## To be done:
Copy each line below that includes "picture".

⟨

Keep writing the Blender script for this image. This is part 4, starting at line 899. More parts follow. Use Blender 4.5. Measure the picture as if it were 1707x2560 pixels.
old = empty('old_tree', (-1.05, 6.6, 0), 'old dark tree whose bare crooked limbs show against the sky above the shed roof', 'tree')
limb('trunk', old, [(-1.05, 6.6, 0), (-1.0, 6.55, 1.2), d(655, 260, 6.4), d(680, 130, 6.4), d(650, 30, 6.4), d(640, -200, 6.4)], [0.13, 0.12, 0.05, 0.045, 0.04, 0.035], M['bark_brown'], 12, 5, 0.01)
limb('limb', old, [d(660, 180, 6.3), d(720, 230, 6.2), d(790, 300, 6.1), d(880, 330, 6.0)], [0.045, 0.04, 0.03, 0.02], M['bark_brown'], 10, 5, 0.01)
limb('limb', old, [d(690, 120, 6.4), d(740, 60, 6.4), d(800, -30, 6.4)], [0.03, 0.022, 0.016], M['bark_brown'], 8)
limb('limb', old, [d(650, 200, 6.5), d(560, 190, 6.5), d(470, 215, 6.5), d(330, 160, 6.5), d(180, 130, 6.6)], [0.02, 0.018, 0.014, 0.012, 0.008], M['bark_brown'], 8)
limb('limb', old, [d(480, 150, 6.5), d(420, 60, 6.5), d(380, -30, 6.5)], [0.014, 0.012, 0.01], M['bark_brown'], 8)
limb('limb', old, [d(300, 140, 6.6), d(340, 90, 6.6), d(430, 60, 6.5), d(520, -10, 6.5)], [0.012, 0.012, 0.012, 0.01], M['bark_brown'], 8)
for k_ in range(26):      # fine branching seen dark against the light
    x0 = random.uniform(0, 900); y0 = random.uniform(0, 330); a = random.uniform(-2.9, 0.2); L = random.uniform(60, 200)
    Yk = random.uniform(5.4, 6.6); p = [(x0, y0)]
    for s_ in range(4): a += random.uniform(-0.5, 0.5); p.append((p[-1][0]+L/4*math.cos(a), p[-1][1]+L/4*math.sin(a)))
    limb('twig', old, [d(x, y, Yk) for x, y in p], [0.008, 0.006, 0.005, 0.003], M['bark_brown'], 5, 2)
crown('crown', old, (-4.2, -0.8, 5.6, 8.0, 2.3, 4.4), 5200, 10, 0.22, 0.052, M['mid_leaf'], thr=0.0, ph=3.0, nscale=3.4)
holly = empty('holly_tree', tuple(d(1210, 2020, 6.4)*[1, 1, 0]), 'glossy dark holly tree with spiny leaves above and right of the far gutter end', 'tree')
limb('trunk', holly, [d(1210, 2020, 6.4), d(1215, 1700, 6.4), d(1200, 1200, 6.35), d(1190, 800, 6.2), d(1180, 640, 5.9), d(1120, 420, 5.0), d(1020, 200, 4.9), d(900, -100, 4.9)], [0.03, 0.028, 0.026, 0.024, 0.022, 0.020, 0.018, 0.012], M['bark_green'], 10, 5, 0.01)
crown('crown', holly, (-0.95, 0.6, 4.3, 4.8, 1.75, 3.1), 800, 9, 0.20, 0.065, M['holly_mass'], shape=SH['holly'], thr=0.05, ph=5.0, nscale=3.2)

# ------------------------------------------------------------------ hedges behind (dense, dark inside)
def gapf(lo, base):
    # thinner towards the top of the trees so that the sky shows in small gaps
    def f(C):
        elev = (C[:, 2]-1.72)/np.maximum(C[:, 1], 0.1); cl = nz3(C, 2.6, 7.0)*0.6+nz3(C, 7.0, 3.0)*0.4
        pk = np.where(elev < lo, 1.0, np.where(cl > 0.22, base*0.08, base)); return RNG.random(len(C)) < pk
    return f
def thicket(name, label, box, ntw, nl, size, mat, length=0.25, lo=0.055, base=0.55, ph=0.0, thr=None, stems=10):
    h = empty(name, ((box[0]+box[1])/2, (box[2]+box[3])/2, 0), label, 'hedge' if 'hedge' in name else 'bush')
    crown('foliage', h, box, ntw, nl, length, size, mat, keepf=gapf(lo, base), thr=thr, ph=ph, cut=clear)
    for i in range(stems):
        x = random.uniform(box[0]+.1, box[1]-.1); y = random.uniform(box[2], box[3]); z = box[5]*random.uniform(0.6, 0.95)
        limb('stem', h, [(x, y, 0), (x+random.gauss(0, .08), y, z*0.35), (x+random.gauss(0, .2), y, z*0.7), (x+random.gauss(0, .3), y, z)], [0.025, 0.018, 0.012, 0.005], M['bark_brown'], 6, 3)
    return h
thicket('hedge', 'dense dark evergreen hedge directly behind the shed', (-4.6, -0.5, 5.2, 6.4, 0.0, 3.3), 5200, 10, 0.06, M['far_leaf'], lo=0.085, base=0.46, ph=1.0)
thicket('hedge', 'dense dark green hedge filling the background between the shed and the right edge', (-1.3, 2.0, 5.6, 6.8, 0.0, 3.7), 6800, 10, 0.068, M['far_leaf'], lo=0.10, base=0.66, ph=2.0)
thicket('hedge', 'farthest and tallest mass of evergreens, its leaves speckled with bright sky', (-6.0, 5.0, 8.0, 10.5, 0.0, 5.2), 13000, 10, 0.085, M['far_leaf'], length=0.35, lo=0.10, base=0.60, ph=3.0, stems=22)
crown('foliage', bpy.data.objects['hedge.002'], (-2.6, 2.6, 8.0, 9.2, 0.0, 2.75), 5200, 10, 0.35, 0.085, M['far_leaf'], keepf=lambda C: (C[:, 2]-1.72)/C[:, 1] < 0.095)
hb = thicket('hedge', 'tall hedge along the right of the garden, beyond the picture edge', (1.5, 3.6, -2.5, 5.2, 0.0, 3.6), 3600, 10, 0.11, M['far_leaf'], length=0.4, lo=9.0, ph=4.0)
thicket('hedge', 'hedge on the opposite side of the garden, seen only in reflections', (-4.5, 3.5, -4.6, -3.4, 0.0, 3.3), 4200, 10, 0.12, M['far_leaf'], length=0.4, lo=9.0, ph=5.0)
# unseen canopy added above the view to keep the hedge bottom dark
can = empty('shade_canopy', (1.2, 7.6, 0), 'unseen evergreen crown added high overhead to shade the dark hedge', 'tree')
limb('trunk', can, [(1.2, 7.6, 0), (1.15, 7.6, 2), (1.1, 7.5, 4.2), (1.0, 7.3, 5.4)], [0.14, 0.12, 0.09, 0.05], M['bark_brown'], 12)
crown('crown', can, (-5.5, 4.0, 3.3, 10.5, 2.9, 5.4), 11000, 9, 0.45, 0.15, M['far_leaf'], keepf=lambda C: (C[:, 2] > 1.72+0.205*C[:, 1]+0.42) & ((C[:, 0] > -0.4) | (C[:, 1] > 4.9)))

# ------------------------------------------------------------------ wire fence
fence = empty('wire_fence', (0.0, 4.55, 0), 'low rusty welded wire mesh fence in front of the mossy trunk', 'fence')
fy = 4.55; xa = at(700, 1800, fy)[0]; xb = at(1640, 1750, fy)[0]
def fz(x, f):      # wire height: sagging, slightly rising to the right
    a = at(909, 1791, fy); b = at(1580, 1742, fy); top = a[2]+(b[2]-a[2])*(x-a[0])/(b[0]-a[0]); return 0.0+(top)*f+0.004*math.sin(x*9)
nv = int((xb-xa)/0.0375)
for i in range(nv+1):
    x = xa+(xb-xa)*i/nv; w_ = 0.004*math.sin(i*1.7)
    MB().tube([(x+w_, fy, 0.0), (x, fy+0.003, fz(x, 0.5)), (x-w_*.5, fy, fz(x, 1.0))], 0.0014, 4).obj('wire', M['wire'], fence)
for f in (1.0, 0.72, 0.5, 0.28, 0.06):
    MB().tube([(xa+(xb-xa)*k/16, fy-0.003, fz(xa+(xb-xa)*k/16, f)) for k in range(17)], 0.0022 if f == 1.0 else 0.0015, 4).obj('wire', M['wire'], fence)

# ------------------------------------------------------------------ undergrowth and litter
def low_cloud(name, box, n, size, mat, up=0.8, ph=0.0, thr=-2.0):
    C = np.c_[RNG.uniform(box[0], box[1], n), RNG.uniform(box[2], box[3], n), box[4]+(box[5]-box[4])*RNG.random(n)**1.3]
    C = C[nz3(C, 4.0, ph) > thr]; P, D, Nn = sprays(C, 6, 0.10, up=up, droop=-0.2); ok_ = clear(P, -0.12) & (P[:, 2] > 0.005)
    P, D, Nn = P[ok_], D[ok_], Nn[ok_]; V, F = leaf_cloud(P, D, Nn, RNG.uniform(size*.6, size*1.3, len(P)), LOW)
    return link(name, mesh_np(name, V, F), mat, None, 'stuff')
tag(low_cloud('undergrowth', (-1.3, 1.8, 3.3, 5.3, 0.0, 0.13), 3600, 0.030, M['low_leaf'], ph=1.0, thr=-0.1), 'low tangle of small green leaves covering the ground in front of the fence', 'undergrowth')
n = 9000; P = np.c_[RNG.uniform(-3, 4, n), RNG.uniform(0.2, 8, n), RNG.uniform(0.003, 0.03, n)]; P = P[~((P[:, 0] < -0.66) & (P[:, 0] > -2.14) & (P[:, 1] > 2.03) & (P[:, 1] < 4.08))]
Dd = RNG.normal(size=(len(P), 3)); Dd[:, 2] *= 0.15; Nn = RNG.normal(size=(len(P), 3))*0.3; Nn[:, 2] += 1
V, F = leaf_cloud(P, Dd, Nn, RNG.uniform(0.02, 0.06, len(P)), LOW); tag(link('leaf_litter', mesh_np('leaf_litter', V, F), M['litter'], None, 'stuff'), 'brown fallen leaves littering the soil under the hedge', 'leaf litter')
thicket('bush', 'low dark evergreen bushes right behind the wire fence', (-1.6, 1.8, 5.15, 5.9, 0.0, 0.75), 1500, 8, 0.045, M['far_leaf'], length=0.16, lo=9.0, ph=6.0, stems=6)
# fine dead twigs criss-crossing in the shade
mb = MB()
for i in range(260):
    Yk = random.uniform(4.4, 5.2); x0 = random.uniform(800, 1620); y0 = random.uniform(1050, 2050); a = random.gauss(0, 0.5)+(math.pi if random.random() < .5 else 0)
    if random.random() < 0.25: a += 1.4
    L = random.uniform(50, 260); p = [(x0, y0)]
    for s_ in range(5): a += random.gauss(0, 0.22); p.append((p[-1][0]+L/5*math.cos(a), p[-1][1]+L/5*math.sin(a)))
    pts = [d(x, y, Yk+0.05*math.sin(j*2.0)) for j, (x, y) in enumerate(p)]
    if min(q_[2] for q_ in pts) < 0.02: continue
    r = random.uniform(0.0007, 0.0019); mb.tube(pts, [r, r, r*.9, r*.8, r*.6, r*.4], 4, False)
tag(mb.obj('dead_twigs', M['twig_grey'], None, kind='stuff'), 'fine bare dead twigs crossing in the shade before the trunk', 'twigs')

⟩

## Task answer:
Keep writing the Blender script for this image. This is part 4, starting at line 899. More parts follow. Use Blender 4.5. Measure the picture as if it were 1707x2560 pixels.
hb = thicket('hedge', 'tall hedge along the right of the garden, beyond the picture edge', (1.5, 3.6, -2.5, 5.2, 0.0, 3.6), 3600, 10, 0.11, M['far_leaf'], length=0.4, lo=9.0, ph=4.0)